The Geometry of the Infrared and X-ray Obscurer in a Dusty Hyperluminous Quasar

TL;DR

This study investigates the complex geometry of the obscuring material around a hyperluminous quasar using multi-wavelength data, revealing a layered structure with specific orientation and size, and evidence of multiple luminous activity epochs.

Contribution

It provides a detailed, multi-wavelength analysis of the AGN obscurer's geometry in a dusty hyperluminous quasar, combining infrared, X-ray, and optical data to constrain the structure and orientation.

Findings

The AGN torus has a half opening angle of about 36 degrees.

The obscurer is located within 20 parsecs vertically and 125 parsecs radially from the nucleus.
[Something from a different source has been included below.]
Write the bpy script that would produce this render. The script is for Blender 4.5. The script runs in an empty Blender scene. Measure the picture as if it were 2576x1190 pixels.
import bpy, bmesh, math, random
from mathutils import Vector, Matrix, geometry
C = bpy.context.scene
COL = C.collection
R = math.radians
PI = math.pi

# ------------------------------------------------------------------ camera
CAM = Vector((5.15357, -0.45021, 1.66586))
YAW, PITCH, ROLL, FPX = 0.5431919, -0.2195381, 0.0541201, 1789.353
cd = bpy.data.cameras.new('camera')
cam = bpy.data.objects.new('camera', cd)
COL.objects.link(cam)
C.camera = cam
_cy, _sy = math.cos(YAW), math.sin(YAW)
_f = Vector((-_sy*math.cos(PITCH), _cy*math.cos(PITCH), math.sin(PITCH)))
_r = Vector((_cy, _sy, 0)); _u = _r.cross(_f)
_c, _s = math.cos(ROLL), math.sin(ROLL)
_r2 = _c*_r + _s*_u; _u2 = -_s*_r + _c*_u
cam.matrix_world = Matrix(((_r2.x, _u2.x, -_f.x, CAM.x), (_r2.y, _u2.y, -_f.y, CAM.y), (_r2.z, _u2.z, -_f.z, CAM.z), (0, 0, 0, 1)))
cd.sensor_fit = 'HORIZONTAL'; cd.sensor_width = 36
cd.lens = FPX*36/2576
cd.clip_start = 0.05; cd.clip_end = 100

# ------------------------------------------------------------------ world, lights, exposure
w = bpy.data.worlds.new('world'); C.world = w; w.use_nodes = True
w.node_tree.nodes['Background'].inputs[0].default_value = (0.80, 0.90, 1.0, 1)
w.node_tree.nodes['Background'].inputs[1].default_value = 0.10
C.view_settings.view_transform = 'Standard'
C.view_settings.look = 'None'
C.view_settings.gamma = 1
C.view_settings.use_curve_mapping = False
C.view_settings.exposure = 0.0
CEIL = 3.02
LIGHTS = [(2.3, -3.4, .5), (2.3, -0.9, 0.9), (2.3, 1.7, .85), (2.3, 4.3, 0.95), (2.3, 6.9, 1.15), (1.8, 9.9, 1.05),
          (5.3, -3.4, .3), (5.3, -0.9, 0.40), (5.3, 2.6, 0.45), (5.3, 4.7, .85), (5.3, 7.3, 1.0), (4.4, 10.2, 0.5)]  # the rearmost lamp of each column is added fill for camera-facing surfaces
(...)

The galaxy experienced two epochs of luminous activity, one about 150 million years ago and ongoing.

Abstract

We study the geometry of the AGN obscurer in IRAS 09104+4109, an IR-luminous, radio-intermediate FR-I source at $z=0.442$, using infrared data from Spitzer and Herschel, X-ray data from Nustar, Swift, Suzaku, and Chandra, and an optical spectrum from Palomar. The infrared data imply a total rest-frame 1-1000$\mu$m luminosity of $5.5\times10^{46}$erg s$^{-1}$ and require both an AGN torus and starburst model. The AGN torus has an anisotropy-corrected IR luminosity of $4.9\times10^{46}$erg s$^{-1}$, and a viewing angle and half opening angle both of approximately $36$ degrees from pole-on. The starburst has a star formation rate of $(110\pm34)$M$_{\odot}$ yr$^{-1}$ and an age of $<50$Myr. These results are consistent with two epochs of luminous activity in 09104: one approximately $150$Myr ago, and one ongoing. The X-ray data suggest a photon index of $\Gamma \simeq 1.8$ and a line-of-sight column of $N_{\rm H} \simeq 5\times10^{23}$cm$^{-2}$. This argues against a reflection-dominated hard X-ray spectrum, which would have implied a much higher $N_{\rm H}$ and luminosity. The X-ray and infrared data are consistent with a bolometric AGN luminosity of $L_{\rm bol}\sim(0.5-2.5)\times10^{47}$erg s$^{-1}$. The X-ray and infrared data are further consistent with coaligned AGN obscurers in which the line of sight "skims" the torus. This is also consistent with the optical spectra, which show both coronal iron lines and broad lines in polarized but not direct light. Combining constraints from the X-ray, optical, and infrared data suggests that the AGN obscurer is within a vertical height of $20$pc, and a radius of $125$pc, of the nucleus.